Granduciel verbaut darin gleich mehrere Referenzen an das Werk des Nobelpreisträgers. Außerdem imitiert er dessen unverwechselbare Wortbetonungen - und das ziemlich manierlich. "Like when we went to see Bob Dylan, we danced to ,Desolation Row'", singt er, leiernd, näselnd. In "Old Skin" taucht dann, Ehrensache, auch noch eine Mundharmonika auf. Nur mal laut gedacht: Vielleicht hätte Dylan Anfang der Achtziger ja tatsächlich so geklungen, wenn er damals etwas weniger von Gott besessen gewesen wäre - und etwas mehr von der Musik?

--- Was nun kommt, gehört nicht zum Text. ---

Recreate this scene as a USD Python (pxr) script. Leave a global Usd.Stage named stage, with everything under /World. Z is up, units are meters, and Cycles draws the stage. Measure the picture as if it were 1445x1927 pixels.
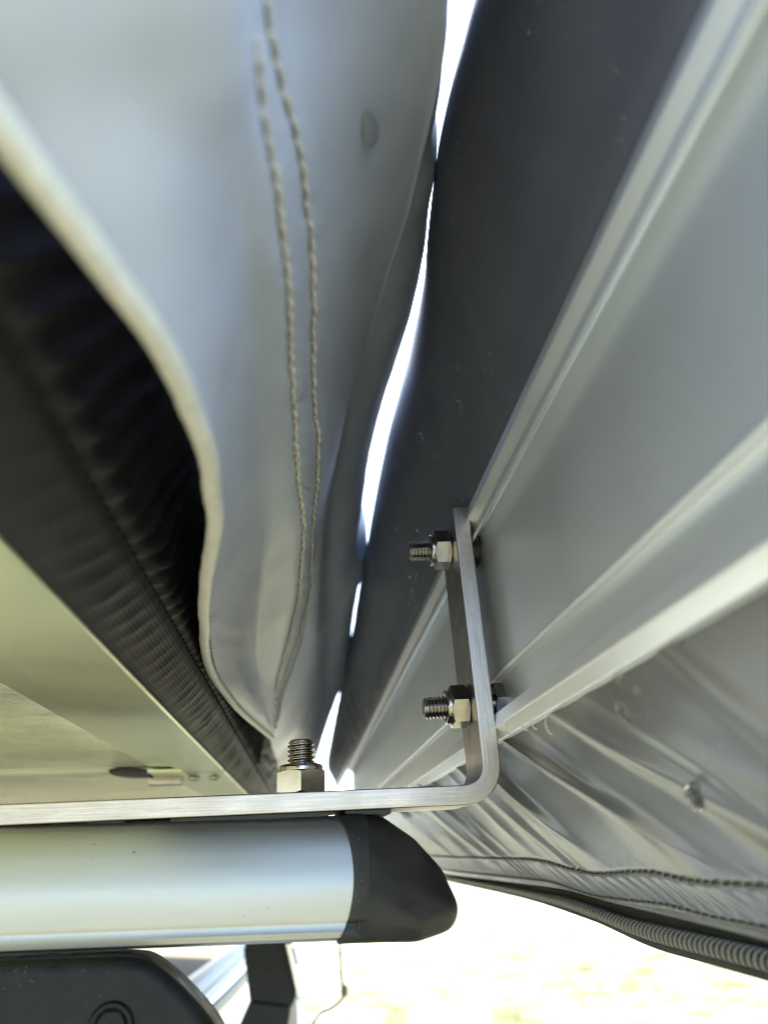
import math, random
import numpy as np, trimesh, usdkit, meshkit
import manifold3d as m3
from scipy.interpolate import PchipInterpolator, CubicSpline
from scipy.spatial import ConvexHull
from pxr import Usd, UsdGeom, UsdLux, UsdShade, Gf, Sdf, Vt

stage = Usd.Stage.CreateInMemory()
UsdGeom.SetStageUpAxis(stage, 'Z')
UsdGeom.Xform.Define(stage, '/World'); UsdGeom.Scope.Define(stage, '/World/Looks')
RNG = np.random.default_rng(7); random.seed(7)

# ------------------------------------------------------------------ camera, sky, sun, exposure
EXPOSURE = 2.88
SUN_DIR = np.array([-0.42, 0.60, 0.78]); SUN_DIR /= np.linalg.norm(SUN_DIR)   # towards the sun
SUN_STRENGTH, SKY_STRENGTH = 1.25, 0.14
EYE = np.array([0, 0, 1.95])                 # the camera stands 1.95 m above the grass, beside the roof bar
FPX, PX, PY = 1440.0, 722.5, 963.5           # focal length and centre in pixels of the 1445 x 1927 photograph
VPX, VPY, ROLL = 577.0, 1610.0, -0.013       # where lines along the car vanish
FOCUS = 0.236
dY = np.array([(VPX - PX) / FPX, -(VPY - PY) / FPX, 1.0])
dX = np.array([math.cos(ROLL), math.sin(ROLL), -(dY[0] * math.cos(ROLL) + dY[1] * math.sin(ROLL))])
dY /= np.linalg.norm(dY); dX /= np.linalg.norm(dX); dZ = np.cross(dY, dX); dZ = -dZ if dZ[1] < 0 else dZ
right, up, fwd = (np.array([dX[i], dY[i], dZ[i]]) for i in range(3))

cam = UsdGeom.Camera.Define(stage, '/World/camera')
cam.AddTransformOp().Set(Gf.Matrix4d(*right, 0, *up, 0, *(-fwd), 0, *EYE, 1))
cam.CreateFocalLengthAttr(4.25); cam.CreateHorizontalApertureAttr(4.25 * 1445 / FPX); cam.CreateVerticalApertureAttr(4.25 * 1927 / FPX)
cam.CreateFStopAttr(1.9); cam.CreateFocusDistanceAttr(FOCUS); cam.CreateExposureAttr(EXPOSURE); cam.CreateClippingRangeAttr(Gf.Vec2f(0.005, 500))

def ray(px, py):
    c = np.array([(px - PX) / FPX, -(py - PY) / FPX, 1.0]); return np.array([c @ dX, c @ dY, c @ dZ])
def at(px, py, x=None, y=None, z=None):
    """The point (relative to the eye) seen at a photo pixel on the plane x, y or z = const."""
    r = ray(px, py)
    k = x / r[0] if x is not None else y / r[1] if y is not None else z / r[2]
    return r * k
def ratio(px, py): r = ray(px, py); return r[0] / r[2]

sky_el, sky_rot = math.asin(SUN_DIR[2]), math.atan2(SUN_DIR[0], SUN_DIR[1])
M = {}
def mat(name, nodes, links=(), surface=None, volume=None):
    M[name] = usdkit.material(stage, '/World/Looks/' + name, nodes, links, surface, volume); return M[name]
sky_m = mat('sky_material', {'s': ('sky_texture', {'sky_type': 'single_scattering', 'sun_disc': False, 'sun_elevation': sky_el, 'sun_rotation': sky_rot, 'altitude': 200.0, 'air_density': 1.0, 'aerosol_density': 1.3}),
                             'b': ('background_shader', {'strength': SKY_STRENGTH})}, [('s.color', 'b.color')], surface='b.background')
dome = UsdLux.DomeLight.Define(stage, '/World/sky')
UsdShade.MaterialBindingAPI.Apply(dome.GetPrim()).Bind(sky_m)
dome.GetPrim().SetCustomDataByKey('kind', 'structure'); dome.GetPrim().SetCustomDataByKey('label', 'bright hazy daylight sky seen through the slit'); dome.GetPrim().SetCustomDataByKey('category', 'sky')
sun = UsdLux.DistantLight.Define(stage, '/World/sun')
sun.CreateIntensityAttr(SUN_STRENGTH); sun.CreateAngleAttr(0.53); sun.CreateColorAttr(Gf.Vec3f(1, 0.97, 0.92)); sun.GetPrim().CreateAttribute('inputs:normalize', Sdf.ValueTypeNames.Bool).Set(True)
zax = SUN_DIR; xax = np.cross([0, 0, 1.0], zax); xax /= np.linalg.norm(xax); yax = np.cross(zax, xax)
sun.AddTransformOp().Set(Gf.Matrix4d(*xax, 0, *yax, 0, *zax, 0, 0, 0, 20, 1))

# ------------------------------------------------------------------ materials
def simple(name, color, rough, metallic=0.0, bump=None, vary=None, spec=0.5, coat=0.0, dust=None):
    """principled with optional bump = (noise scale vector, strength, distance) and vary = (scale vector, amount) of tone and roughness."""
    n = {'p': ('principled_bsdf', {'base_color': color, 'roughness': rough, 'metallic': metallic, 'specular_ior_level': spec, 'coat_weight': coat})}
    l = [('tc.object', 'map.vector'), ] if bump else []
    if bump or vary: n['tc'] = ('texture_coordinate', {})
    if bump:
        n['map'] = ('mapping', {'scale': bump[0]}); n['nz'] = ('noise_texture', {'scale': 1.0, 'detail': 3.0})
        n['bp'] = ('bump', {'strength': bump[1], 'distance': bump[2]})
        l += [('map.vector', 'nz.vector'), ('nz.fac', 'bp.height'), ('bp.normal', 'p.normal')]
    if vary:
        n['map2'] = ('mapping', {'scale': vary[0]}); n['nz2'] = ('noise_texture', {'scale': 1.0, 'detail': 4.0})
        a = vary[1]; c = np.array(color)
        n['rp'] = ('rgb_ramp', {'ramp': [(0.3, tuple(c * (1 - a))), (0.7, tuple(np.minimum(c * (1 + a), 1)))]})
        n['rr'] = ('map_range', {'from_min': 0.3, 'from_max': 0.7, 'to_min': rough * (1 - a * .6), 'to_max': min(1, rough * (1 + a * .6))})
        l += [('tc.object', 'map2.vector'), ('map2.vector', 'nz2.vector'), ('nz2.fac', 'rp.fac'), ('rp.color', 'p.base_color'), ('nz2.fac', 'rr.value'), ('rr.result', 'p.roughness')]
    if dust:                                         # fine specks and smears: (scale, threshold, colour, amount)
        n.setdefault('tc', ('texture_coordinate', {})); n['dn'] = ('noise_texture', {'scale': dust[0], 'detail': 2.0}); n['dm'] = ('noise_texture', {'scale': dust[0] / 22, 'detail': 3.0})
        n['da'] = ('math', {'math_type': 'multiply_add', 'value2': 0.45}); n['dr'] = ('map_range', {'from_min': dust[1], 'from_max': dust[1] + .06, 'to_min': 0.0, 'to_max': dust[3]})
        n['dx'] = ('mix_color', {'b': dust[2], 'a': color})
        l = [q for q in l if q[1] != 'p.base_color'] + [('tc.object', 'dn.vector'), ('tc.object', 'dm.vector'), ('dm.fac', 'da.value1'), ('dn.fac', 'da.value3'), ('da.value', 'dr.value'), ('dr.result', 'dx.fac'), ('dx.result', 'p.base_color')]
        if vary: l.append(('rp.color', 'dx.a'))
    return mat(name, n, l, surface='p.BSDF')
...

Ich wusste nie, wo es langgeht - das hat sich geändert

Trotzdem ist "I Don't Live Here Anymore" mehr als nur eine Hommage. Es ist eine liebevoll kuratierte Sammlung von eingängigen Rocksongs, die vor allem: Freude macht. Das passt nicht gut zum Mythos des leidenden Künstlers, steht Granduciel aber gut. Ebenso wie die neue Direktheit seiner Songs. Die Vorliebe für lange Intros und meist noch längere Outros hat er dieses Mal (für seine Verhältnisse) zurückgefahren. Dadurch wird das Album kompakter, einladender. Wenn er Zeilen wie "I'm gonna make it to the place I need to go" singt, klingt er außerdem fast optimistisch. Und zugänglich.

Die Spontaneität, die sich durch die Platte zieht, klingt jedenfalls nicht mehr nach einem Abgeschotteten alleine im Studio, sondern nach einer Band, die endlich wieder vor Leuten spielen will. Auch die Stimme von Granduciel ist deutlicher im Vordergrund, sodass man ihn, anders als früher, meistens verstehen kann, wenn er im Song "Rings Around My Father's Eyes" erzählt, wie die Geburt seines Sohnes ihn verändert hat: "I've never really known which way I'm facing / But I feel like something's changed".

Den Sohn hat er übrigens Bruce genannt.